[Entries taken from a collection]

● ● ● ●

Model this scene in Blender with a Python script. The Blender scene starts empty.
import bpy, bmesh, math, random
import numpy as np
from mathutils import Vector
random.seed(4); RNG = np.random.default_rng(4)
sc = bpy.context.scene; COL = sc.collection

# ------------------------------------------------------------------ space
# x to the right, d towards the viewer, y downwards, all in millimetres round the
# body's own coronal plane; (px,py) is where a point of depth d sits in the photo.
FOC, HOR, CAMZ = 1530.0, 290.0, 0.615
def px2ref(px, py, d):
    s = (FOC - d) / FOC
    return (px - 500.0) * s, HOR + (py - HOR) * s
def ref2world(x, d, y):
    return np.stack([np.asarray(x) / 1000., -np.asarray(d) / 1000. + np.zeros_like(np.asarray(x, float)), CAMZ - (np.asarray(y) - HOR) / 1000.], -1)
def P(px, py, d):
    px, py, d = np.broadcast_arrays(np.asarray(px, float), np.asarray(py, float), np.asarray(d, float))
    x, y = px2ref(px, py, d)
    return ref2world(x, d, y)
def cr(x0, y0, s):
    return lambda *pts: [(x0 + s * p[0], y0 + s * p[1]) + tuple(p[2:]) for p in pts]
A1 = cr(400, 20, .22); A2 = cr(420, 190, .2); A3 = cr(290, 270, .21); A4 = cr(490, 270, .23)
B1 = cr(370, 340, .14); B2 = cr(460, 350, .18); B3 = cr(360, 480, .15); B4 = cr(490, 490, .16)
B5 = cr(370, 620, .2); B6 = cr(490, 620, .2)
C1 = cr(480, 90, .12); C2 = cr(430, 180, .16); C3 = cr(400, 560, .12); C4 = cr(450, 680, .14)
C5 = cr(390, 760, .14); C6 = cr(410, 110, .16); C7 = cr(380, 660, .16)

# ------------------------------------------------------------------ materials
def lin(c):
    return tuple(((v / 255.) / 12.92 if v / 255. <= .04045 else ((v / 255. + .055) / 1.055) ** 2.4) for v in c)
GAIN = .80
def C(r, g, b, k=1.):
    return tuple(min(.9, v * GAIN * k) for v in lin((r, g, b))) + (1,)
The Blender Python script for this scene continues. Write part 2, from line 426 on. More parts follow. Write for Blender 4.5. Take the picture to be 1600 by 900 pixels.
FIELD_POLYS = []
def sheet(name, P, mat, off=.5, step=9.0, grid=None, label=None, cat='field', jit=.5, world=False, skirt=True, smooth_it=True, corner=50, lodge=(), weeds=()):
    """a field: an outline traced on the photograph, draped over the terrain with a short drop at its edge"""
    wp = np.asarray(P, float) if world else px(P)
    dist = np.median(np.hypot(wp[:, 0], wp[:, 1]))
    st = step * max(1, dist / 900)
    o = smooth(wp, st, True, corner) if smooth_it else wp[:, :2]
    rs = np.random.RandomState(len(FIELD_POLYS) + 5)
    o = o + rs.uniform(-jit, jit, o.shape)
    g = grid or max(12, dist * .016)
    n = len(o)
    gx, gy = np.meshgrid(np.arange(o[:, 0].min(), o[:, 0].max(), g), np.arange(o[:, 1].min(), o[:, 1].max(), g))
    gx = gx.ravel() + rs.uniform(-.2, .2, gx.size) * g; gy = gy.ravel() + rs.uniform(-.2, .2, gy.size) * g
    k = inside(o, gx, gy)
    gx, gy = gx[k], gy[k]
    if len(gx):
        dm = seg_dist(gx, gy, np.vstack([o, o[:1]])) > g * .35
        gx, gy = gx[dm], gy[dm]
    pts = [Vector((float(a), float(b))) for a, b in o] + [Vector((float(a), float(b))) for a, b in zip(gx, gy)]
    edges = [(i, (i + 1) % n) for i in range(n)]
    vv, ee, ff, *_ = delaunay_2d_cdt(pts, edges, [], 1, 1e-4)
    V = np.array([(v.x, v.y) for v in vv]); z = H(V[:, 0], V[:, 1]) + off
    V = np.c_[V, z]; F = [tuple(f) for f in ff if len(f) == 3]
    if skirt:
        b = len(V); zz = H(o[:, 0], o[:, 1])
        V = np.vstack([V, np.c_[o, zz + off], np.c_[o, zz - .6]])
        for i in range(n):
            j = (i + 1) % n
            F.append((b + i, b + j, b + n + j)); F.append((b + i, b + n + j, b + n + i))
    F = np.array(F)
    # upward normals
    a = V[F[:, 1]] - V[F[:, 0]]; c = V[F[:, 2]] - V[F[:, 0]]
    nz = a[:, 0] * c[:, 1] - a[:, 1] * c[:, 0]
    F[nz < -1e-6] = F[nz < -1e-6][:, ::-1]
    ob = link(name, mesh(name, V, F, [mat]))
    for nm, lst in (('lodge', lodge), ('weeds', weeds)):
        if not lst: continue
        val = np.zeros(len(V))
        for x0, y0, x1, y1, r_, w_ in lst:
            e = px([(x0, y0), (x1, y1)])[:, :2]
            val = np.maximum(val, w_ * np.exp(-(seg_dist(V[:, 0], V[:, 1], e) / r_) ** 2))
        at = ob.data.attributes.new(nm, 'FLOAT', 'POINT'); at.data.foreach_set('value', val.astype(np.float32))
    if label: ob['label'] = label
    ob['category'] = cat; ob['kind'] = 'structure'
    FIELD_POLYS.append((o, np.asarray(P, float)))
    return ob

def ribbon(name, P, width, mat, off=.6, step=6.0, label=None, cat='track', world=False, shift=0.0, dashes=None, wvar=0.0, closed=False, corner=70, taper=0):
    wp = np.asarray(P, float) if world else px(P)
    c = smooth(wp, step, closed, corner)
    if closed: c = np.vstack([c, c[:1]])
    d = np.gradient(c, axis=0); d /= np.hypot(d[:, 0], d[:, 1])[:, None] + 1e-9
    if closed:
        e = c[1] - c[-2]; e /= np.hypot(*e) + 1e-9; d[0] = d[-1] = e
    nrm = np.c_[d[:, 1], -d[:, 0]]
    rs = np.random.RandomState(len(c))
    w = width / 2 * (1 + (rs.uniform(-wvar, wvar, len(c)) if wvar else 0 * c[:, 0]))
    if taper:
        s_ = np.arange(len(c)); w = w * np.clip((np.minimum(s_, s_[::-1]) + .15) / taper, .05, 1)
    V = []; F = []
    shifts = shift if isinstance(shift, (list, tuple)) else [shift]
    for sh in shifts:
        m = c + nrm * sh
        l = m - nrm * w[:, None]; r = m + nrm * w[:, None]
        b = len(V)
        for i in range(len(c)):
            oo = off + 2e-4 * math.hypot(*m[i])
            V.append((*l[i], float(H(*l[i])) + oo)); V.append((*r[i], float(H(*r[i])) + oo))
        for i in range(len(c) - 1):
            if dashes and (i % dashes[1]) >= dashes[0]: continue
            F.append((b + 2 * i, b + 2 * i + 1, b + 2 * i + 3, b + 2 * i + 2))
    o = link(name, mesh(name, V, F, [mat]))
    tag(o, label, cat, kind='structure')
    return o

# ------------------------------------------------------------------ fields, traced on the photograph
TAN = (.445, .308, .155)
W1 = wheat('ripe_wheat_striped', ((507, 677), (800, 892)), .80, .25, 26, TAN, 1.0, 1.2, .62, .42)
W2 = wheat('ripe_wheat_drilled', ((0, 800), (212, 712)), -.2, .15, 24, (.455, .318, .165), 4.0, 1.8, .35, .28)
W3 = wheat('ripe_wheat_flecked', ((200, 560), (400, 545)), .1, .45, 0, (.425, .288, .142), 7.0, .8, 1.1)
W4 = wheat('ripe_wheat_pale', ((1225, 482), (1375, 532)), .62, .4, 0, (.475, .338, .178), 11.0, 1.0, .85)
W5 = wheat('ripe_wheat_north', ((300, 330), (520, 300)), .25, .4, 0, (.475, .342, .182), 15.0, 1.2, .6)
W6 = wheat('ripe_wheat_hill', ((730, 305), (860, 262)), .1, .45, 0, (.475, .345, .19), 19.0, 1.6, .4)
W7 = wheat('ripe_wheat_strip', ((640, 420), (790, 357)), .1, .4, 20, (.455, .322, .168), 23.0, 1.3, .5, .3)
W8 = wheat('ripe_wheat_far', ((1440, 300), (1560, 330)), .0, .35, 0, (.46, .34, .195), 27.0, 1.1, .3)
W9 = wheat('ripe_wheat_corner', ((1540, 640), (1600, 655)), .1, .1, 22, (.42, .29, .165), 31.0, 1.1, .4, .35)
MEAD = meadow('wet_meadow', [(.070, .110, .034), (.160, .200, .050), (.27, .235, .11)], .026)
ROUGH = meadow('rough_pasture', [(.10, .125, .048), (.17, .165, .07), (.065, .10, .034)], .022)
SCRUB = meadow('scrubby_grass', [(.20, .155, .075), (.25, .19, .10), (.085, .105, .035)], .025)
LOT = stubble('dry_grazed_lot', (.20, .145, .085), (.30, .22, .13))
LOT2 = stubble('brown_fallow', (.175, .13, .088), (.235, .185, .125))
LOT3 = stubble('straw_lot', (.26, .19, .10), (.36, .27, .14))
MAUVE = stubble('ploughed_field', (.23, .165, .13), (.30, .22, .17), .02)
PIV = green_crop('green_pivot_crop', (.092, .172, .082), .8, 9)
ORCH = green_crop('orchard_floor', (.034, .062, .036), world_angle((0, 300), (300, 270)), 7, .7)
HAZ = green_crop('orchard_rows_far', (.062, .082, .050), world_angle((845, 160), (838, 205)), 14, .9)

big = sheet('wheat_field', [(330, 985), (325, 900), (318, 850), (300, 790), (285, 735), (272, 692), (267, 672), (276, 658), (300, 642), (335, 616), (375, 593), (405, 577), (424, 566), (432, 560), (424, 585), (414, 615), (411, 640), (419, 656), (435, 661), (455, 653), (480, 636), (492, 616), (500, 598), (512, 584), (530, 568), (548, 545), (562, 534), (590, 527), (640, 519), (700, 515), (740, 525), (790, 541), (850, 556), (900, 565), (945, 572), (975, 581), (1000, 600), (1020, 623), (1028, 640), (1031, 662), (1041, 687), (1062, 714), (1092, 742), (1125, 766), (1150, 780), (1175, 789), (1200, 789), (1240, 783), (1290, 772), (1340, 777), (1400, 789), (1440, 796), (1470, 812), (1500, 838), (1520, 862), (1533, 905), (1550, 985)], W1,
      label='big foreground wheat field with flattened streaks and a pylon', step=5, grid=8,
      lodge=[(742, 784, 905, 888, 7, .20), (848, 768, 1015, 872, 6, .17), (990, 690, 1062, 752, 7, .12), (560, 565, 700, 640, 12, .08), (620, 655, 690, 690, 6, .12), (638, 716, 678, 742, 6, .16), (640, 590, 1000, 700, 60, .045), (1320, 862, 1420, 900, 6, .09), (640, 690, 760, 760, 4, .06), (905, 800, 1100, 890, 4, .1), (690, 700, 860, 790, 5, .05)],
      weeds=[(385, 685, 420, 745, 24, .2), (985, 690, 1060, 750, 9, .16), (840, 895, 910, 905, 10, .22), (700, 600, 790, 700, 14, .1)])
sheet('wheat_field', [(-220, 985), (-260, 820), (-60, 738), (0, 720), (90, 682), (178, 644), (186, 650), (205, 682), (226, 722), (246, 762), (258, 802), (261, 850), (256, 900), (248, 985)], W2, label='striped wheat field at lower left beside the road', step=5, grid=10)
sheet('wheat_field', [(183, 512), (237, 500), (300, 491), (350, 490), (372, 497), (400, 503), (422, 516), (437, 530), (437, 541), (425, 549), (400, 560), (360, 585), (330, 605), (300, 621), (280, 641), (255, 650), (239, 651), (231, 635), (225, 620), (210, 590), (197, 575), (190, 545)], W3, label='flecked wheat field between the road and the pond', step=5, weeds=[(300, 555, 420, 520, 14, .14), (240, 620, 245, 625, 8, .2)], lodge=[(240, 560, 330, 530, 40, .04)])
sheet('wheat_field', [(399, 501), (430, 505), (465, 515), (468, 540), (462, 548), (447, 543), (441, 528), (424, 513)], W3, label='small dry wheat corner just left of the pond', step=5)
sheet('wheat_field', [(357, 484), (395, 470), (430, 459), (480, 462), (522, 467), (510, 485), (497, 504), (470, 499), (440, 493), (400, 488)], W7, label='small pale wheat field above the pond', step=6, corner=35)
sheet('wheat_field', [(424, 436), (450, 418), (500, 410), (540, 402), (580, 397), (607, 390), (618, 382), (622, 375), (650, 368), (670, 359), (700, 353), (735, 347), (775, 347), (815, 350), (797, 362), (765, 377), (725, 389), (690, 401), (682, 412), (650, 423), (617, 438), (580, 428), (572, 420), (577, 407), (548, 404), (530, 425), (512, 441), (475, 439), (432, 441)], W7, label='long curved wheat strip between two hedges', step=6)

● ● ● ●

EXERCISE BRIEF
Quote word for word the lines from the line holding "15.0, 1.2, .6)" through the line holding "19.0, 1.6, .4)"; include both of those lines and add nothing.

FINAL ANSWER
W5 = wheat('ripe_wheat_north', ((300, 330), (520, 300)), .25, .4, 0, (.475, .342, .182), 15.0, 1.2, .6)
W6 = wheat('ripe_wheat_hill', ((730, 305), (860, 262)), .1, .45, 0, (.475, .345, .19), 19.0, 1.6, .4)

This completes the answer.